Seriously? That was my first thought. I don't remember endless support of students. The Laurens High School of my day was a relic that I hope to all the higher deities no longer exists, even in the South. Dr. Alexander ran a school with the idea that adults were smart and kids were dumb and the amount they talked should match that philosophy. He oversaw his kingdom where segregation wasn't the focus, but wasn't a distant memory by any stretch of the imagination.

I remembered the day a whole bunch of us were caught skipping school and dragged back. I remembered that many kids got suspended while my parents weren't even called. I remembered in school suspension being handed out like candy to some, while no teachers even saw the point of asking me for a hall pass. But what I remember the most is the one day I DID get in trouble. Big trouble. Trouble that would reverberate throughout our town for what seemed like a long time in my 16 year old psyche.

To give background: I went to high school from the fall of 1986 until the Spring of 1990. For most of that time, I was heavily involved with my school newspaper. Those were the years when the Supreme Court ruled that student journalists did NOT have a free press, even if they paid for 100% of their newspaper production costs.

Here's the case: 
http://scholar.google.com/scholar_case?case=2391207692241045857&q=hazelwood+v.+kuhlmeier&hl=en&as_sdt=2,30&as_vis=1

Here's the Cliff Notes version:
http://en.wikipedia.org/wiki/Hazelwood_v._Kuhlmeier

I was proud of my work on the school newspaper. I might have wound up on the staff because scuffles with a terrible band director (that's a whole different post) left me searching for Fine Arts credits, but from the moment I stepped in the door, I was home. The staff became my best friends, and the whole process probably turned me from a Queen Bee to more of a Floater (granted, with QB tendencies). We did good work, for scholastic journalists.

The Big Problem came because of an article I wrote on some of my fellow students who were being beaten by their parents (don't worry. I said I would take your names to my grave. I will take your names to my grave). This was the first time I had a meeting in Dr. Alexander's office. He told me I wasn't a good writer, and I lacked sensitivity in handling difficult matters. He threatened to suspend me if I didn't give all the names so he could contact their parents (seriously?). Long story short, I was put on notice. Everything I even thought about writing was going through the filter. He threw the Supreme Court case in my face with more glee than I think is becoming in an adult even now.

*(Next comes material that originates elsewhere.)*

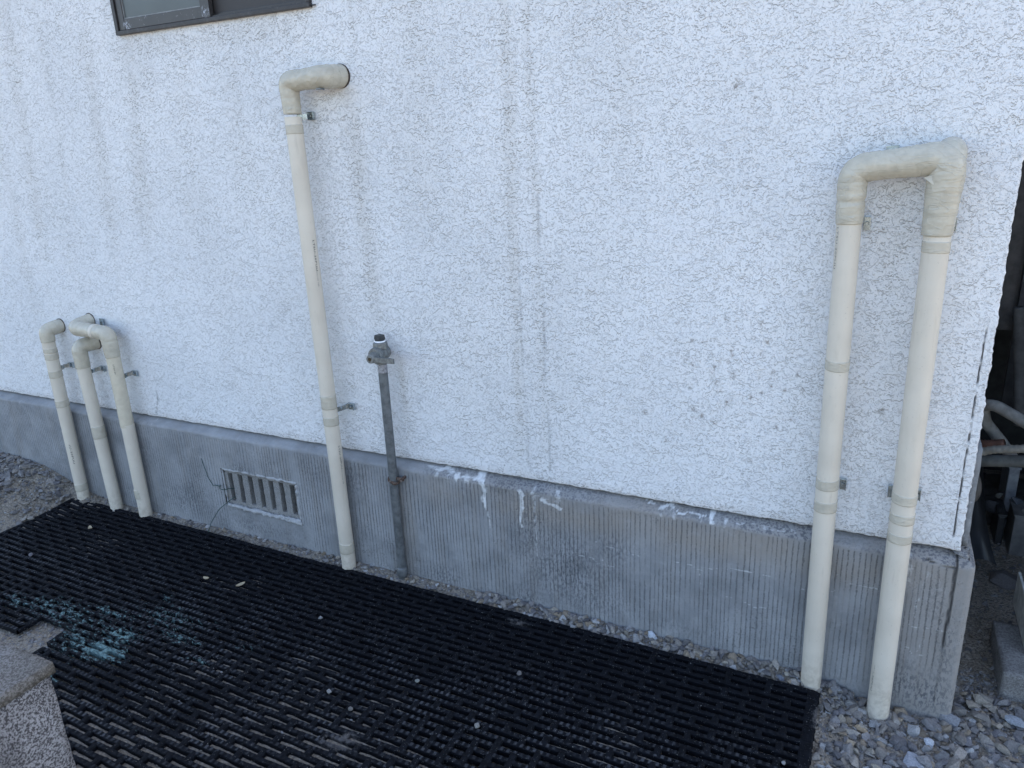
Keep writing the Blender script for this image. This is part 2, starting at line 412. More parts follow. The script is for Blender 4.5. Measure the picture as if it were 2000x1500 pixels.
# ================================================================== house
HOUSE = empty('house', (-2.4, 1.75, 0), 'white textured stucco house wall on a grey concrete foundation, dark window at its top left', 'house')
HL = np.array(parent_loc(HOUSE))
WX, WY = .222, 1.75
xs = axis_pts([(-5.2, -3.7, .1), (-3.7, -2.2, .008), (-2.2, -.4, .006), (-.4, .19, .004), (.19, WX, .0016)])
zs = axis_pts([(.430, .46, .003), (.46, 1.70, .006), (1.70, 1.72, .01), (1.72, 1.95, .01), (1.95, 3.0, .1)])
PX = list(xs); PXY = [(x, WY) for x in xs]
PXY += [(WX + .003, WY + .003), (WX + .003, WY + .008)] + [(WX + .003, y) for y in (1.764, 1.772, 1.79, 1.82, 1.9, 2.1, 2.6, 3.4, 5, 7)]
PXY = np.array(PXY); nx = len(PXY); ny = len(zs)
X0 = np.tile(PXY[:, 0], (ny, 1)); Y0 = np.tile(PXY[:, 1], (ny, 1)); Zg = np.tile(zs[:, None], (1, nx))
Xr = X0.copy()
d = .0012 * fbm(X0 * 60, Y0 * 60, Zg * 60, 11, 3)
edge = sst(WX - .02, WX, X0)
Yd = Y0 - d - .0015 * edge * np.abs(fbm(X0 * 90, 0, Zg * 90, 12, 2))
Xd = X0 + edge * (.0030 * fbm(0 * X0, Y0 * 20, Zg * 130, 13, 3, .7) + .0022 * fbm(0 * X0, Y0 * 20, Zg * 22, 14, 2))
Zd = Zg + sst(.445, .430, Zg) * (.0028 * fbm(X0 * 45, Y0 * 45, 0, 15, 4, .65) - .001)
# corner crack: a real split beside the corner bead
xc = .2065 + .0012 * fbm(Zg * 25, 0, 0, 16, 3, .6) + .004 * sst(.9, 1.0, Zg)
crw = sst(.0017, .0005, np.abs(X0 - xc)) * sst(.98, .90, Zg) * sst(.455, .47, Zg) * (Y0 < WY + .001)
crw = crw * np.clip(.45 + 1.6 * fbm(Zg * 60, 3, 1, 18, 2) + sst(.9, .6, Zg) * .5, 0, 1)
Yd = Yd + .0035 * crw
# bottom return
rowb = np.stack([Xd[0] - (Y0[0] > WY + .01) * .016, Yd[0] + (Y0[0] <= WY + .01) * .016, Zd[0] + .001], -1)
co = np.concatenate([rowb, np.stack([Xd, Yd, Zd], -1).reshape(-1, 3)])
dirt = .25 * sst(.1, .5, fbm(X0 * 3, Zg * 1.2, 0, 21, 4)) + .12 * sst(1.0, 1.8, Zg)
for (xa, za, xb, zb, wd, am) in [(-2.70, 1.9, -2.82, .9, .06, .8), (-2.34, 1.75, -2.41, .95, .05, .75), (-2.15, 1.69, -2.24, 1.0, .05, .9), (-1.93, 1.66, -1.98, 1.25, .09, .5),
        (-1.74, 1.62, -1.76, 1.1, .07, .55), (-2.9, 1.5, -2.95, .7, .05, .6), (-.853, 1.95, -.862, .40, .030, .75), (-.80, 1.9, -.785, .42, .022, .6), (-1.33, 1.50, -1.31, .75, .05, .75), (-1.30, 1.9, -1.29, 1.5, .018, .7),
        (-1.245, .74, -1.23, .44, .02, .9), (-2.55, 1.9, -2.6, 1.1, .03, .5), (-.55, 1.9, -.57, 1.2, .06, .35), (-1.10, 1.9, -1.13, 1.0, .10, .35), (0.02, 1.22, .02, .9, .05, .6), (-.62, 1.1, -.63, .6, .05, .25), (-1.9, 1.0, -1.9, .5, .12, .2)]:
    tt = np.clip((Zg - zb) / (za - zb), 0, 1); xl = xb + (xa - xb) * tt + .006 * fbm(Zg * 7, 0, 0, int(abs(xa) * 99), 3)
    m_ = np.exp(-((X0 - xl) / (wd * (.6 + .6 * vn3(Zg * 6, xa, 0, 5) ** 2))) ** 2) * sst(zb - .05, zb + .25, Zg) * sst(za + .04, za - .02, Zg)
    dirt = np.maximum(dirt, am * (.7 if xa < -1.5 else 1) * m_)
dirt = np.maximum(dirt, .75 * sst(.455, .434, Zg)); 
dirt = np.maximum(dirt, .55 * np.exp(-((Zg - 1.66) / .035) ** 2) * sst(-2.2, -2.15, X0) * sst(-1.38, -1.45, X0))
spot = np.zeros_like(X0)
SP = [(490, 125), (465, 255), (605, 260), (690, 265), (950, 148), (1155, 130), (880, 90), (910, 345), (925, 375), (1145, 375), (1090, 240), (1195, 268), (360, 435), (560, 415), (615, 445), (785, 470), (890, 430), (1240, 510), (1435, 530), (1130, 548),
      (795, 590), (815, 662), (1225, 620), (1330, 650), (1470, 650), (1065, 710), (880, 742), (610, 790), (685, 850), (235, 822), (780, 905), (1260, 940), (1150, 672), (930, 530), (1380, 880), (590, 635)]
SPW = [at(1200 + a / 4, 600 + b / 4, WY) for a, b in SP] + [at(*p, WY) for p in [(1438, 158), (1438, 172), (670, 435), (565, 605), (1722, 802), (912, 830), (383, 800), (1465, 900), (1075, 275), (1440, 165), (1700, 770), (1560, 730), (1355, 800), (1300, 860), (960, 40)]]
rs = random.Random(3)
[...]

That article had already been printed, and it eventually won an award as the best feature story from any school newspaper that year. Seriously. It wasn't just me.

Something about that meeting sparked something in me. I became better read on that court case and other legal cases involving student rights than probably anyone in SC at the time (it was the days before Google: cut me some slack).

Thinking about all of this this morning sparked something else. I remember walking out of that office knowing my life was turning a corner. At that moment, I stopped believing people who were older than me necessarily knew more than me. Dr. Alexander was wrong. He used his position and his authority to say hurtful untrue things in order to get his way, but I had held my ground and defended my principles. I was determined at that moment to be more than almost all the people in my tiny town dreamed of being.

I'm aware that when famous people write things like this, it packs a heavier punch.

But I also got to thinking about how one 15 minute meeting turned me from a fairly apathetic and miserable kid stuck in a town she hated into a young woman with an increased sense of compassion for others (who would reveal the names of people who had shared their heartbreaking stories, especially knowing it would mean they were ratted out?) and a finely honed sense of the lack of justice in the world and the importance of working against that injustice. I like to think these are the principles that guide me to this day.

I was also reminded of one of my favorite kids' novels, Frindle by Andrew Clements. I won't go into the whole plot, but, in the end of the novel, the hero, now a college graduate, receives a letter from the villain of the story, his 5th grade teacher. She writes the letter when he is in 5th grade, and makes the hero sign the envelope without reading the letter so that he will know she had written it when the story unfolds. In it, she explains that she has always known she had to be the villain. That sometimes, to become great, a hero needs a nemesis. She says we must all accept our role in the journey of those around us.

I don't know if Dr. Alexander knew the role he was playing. I read the pages of support for him and his time as principal, and I think maybe he did. Maybe he saw me as I was: a kind of bratty, self-involved teenager who desperately needed something to believe in and something to show her a larger purpose. As a teacher now, I know that both the punishment AND the accolades often have to be adapted to best suit the individual child. I'd like to believe he knew showing me injustice would make me want to battle it wherever I saw it.

No matter what, that's what he did, and I thank him for it.

Farewell, Dr. Alexander. You played your role well, no matter what it was, and I thank you for playing it.

"But time is our friend as well as our enemy. In that great sea of memory, time collapses and we are all together in that place where time doesn't exist. We can be quiet and see our worlds collide. The old become young again; the children grow up and have new children. The dead return to hike and fish. Our grandchildren go crawling into the laps of our great-grandparents. We are all at the table. We can see everything. We can talk to one another. The lake is calm."